Jesus leaves Galilee for a while to go further north, to the coast, near the towns of Tyre and Sidon. And a woman from that area leaves her home and goes to meet the Master, about whom she had heard, and she cries out to him: "Have mercy on me, O Lord, Son of David; my daughter is severely possessed by a demon."
 
Jesus at first refuses to listen to this woman and to grant her what she asks. His disciples insist, and seem to ask their Master to answer the woman in order that she might stop following them with her cries! His reply to all of them: "I was sent only to the lost sheep of the house of Israel."
 
It is clear that Jesus is right: he was sent only to the lost sheep of the house of Israel. Why? Quite simply because there has always been but one Israel, that of Jesus himself, just as Saint Paul would say that there is but one Body of Christ (cf. Eph. 4:4). This Israel is made up of the Jews who awaited him in the person of the Messiah. Some of them recognized him and welcomed him: these were the Apostles, the disciples, the first Christians of Jewish origin...
 
Today's Jews no longer constitute Israel, that is to say the chosen People of God. For they lack the principal element: Christ, who, alone, in his whole person, gathers together all the elect of God into a single Body, which is the Church, the one true People of God.
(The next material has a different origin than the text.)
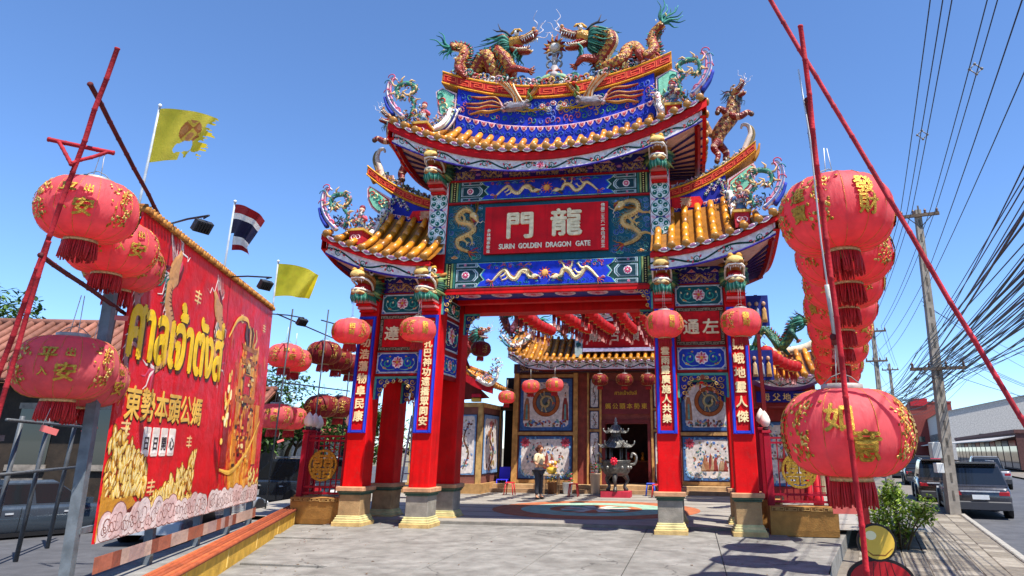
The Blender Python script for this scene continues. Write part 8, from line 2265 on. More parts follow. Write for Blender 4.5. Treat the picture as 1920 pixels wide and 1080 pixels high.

Without Christ, nothing can truly be called Israel...
 
" But she came and knelt before him, saying, «Lord, help me.» And he answered, «It is not fair to take the children's bread and throw it to the dogs.» She said, «Yes, Lord, yet even the dogs eat the crumbs that fall from their masters' table.» "
 
We have just spoken of the Body of Christ. And Jesus speaks of the children's bread, which should not be thrown to the dogs. Body and bread: we can easily see a connection with the Eucharist, the Bread of Life, the Body of Christ with which the Church is fed! And it is indeed the Eucharist that allows us to understand this story a little better!
 
The Church was at first made up of Jews, and then of both Jews and non-Jews. This is what the woman means when she says: "Yes, Lord, yet even the dogs eat the crumbs that fall from their masters' table." First the masters, which is to say, the first ones, the Jews; and then the dogs, which is to say, the Gentiles, or the non-Jews.
 
In the Church, between Jews and non-Jews, there has never been a rupture in time, but rather an absolute continuity: there was not at first the time of the Jews, and then the time of the non-Jews. Now, with respect to the Eucharist, this continuity in time is concretized and realized through a single action: that of the breaking of the bread!
 
In fact, the liturgical rite of the breaking of the bread is a custom that had already been practised by the Jews and that was performed by Jesus himself when he instituted the sacrament of his Body and Blood. The breaking of the bread subsequently became the principal name of the Eucharistic celebration (cf. Acts 2:42).
 
Now, it is indeed the breaking of the bread that allows us to eat of the bread in question, while allowing to drop - not on the ground, but rather in the cup, and notably in the cup containing the Blood of Christ - a few crumbs, for the "dogs", that is to say for those who are called to become new members of the Body of Christ, the Israel of God for the times to come!
 
" Then Jesus answered her, «O woman, great is your faith! Be it done for you as you desire.» And her daughter was healed instantly. "
 
Truly, this woman's faith is great! Let us ask Mary, the Mother of Jesus, and the Mother of the Eucharist, to grant us such a faith in her Son Jesus, for the Glory of the Father, in the Holy Spirit!